First, there is the question of whose court the ball is in. Telecom Minister Ravi Shankar Prasad has said that the government has done its part and will continue to do what it can to enable mobile service improvement. Telecom companies say that the shortage of telecom towers and of spectrum, coupled with fears of radiation and an over-zealous radiation emission cap on towers is hampering their efficiency.
In an audit of telecom companies performance for the quarter ended March 2015, the Telecom Regulatory Authority of India found that 23 of 184 2G operators overshot a cut-off rate for call drops. The regulator’s benchmark for call drops is less than or equal to 3%. Three networks had a rate that exceeded 2%. According to the TRAI audit, Aircel is one of the worst performers having call drops of more than 3% in 16 service areas with the rate as high as 18% in the North East.
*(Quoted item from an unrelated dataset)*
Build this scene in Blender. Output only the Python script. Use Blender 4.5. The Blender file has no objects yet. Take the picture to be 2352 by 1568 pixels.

In comparison, BSNL had more than 3% call drops in five circles and Vodafone and MTS in one circle each.
What really is a dropped call?
The audit numbers, as bad as they are, may still be and underestimation of the number of dropped calls. The reason is that what telecom operators report as a dropped call is very different from what a customer understands as a dropped call, said Kartik Raja, founder and managing director of Phimetrics Technologies.
“When I can’t hear you and the line just goes mute, but my phone shows that the call is still on, from a network point of view it is not a call drop. For the network, only when they receive a message saying the call is dropped, it is counted as a call drop,” Raja said.
Phimetrics conducted a study of telecom voice services, which began by defining a dropped call from a customer’s point of view rather than use a telecom company’s definition. The criterion was to count a call as dropped if the two users can’t hear each other for more than 10 seconds. Suddenly, Raja found, dropped call rates of 2% and 3% looked more like 5% and 15%. That’s how dire the problem is.
Not enough spectrum, towers
India's telecom operators have the lowest access to spectrum in the world. In addition to that, spectrum in India is extremely fragmented, which constrains use of data. “If you want to move from 2G to 3G or 4G mobile broadband, you need to have a 5Mhz chunk of spectrum. It won’t work if you have five chunks of 1Mhz each,” explained Mahesh Uppal, director of telecom consultancy firm Com First. “Some of the bands of spectrum are extremely fragmented, especially 1800 Mhz that is need for 4G.”
Telecom operators are packing base transmission stations – what we call telecom towers - into populous urban areas, all drawing from the small chunks of spectrum available there. But India doesn’t have nearly enough towers for current mobile usage or future growth. At present there are about 4,25,000 towers across the country. Hemant Joshi, telecom analyst and partner Deloitte, Haskins and Sells, estimates that for our current use and growth we need at least 1.00,000 more. Uppal thinks the requirement is closer to 2,00,000.
Several telecom tower sites have even been lost to the bogey of radiation. In 2012, the government reduced the electronic frequency limits of radiation to one-tenth of the existing limits. “This has created a sudden situation where the capacity has reduced and the traffic is increasing,” said Joshi. “You have networks on which voice [usage] is growing modestly and the data [usage] is going through the roof.”
The reduced radiation limit, which is also one-tenth of the level that the World Health Organisation thinks is permissible, was criticised by the organisation’s own environment coordinator.
Dropped calls in off-peak hours
While the main culprits seem to be the spectrum and tower shortage, they aren’t the only reasons for dropped calls. The Phimetrics study shows that 36% of call drops occurred in areas with good network and one-third of call failures occurred in off peak hours. “Operators are making a lot of revenue from data now. So a lot of spectrum is being allotted to 3G rather than 2G, to data rather than voice. That’s primarily the reason this sudden increase in call drops has happened,” Raja said.
The telecom regulator is willing to reassess the measurement of call drops and has called for new consultations into the issue. The telecom ministry, meanwhile, is considering financial disincentives for call drops. It isn't easy to pin down the reason for call drops, said Uppal, and if the government levies penalties service providers are likely to contest that they alone are responsible for call drops possibly leading to protracted litigation. “Penalties will be counterproductive, in my opinion. They will help no one, not even the government,” he said.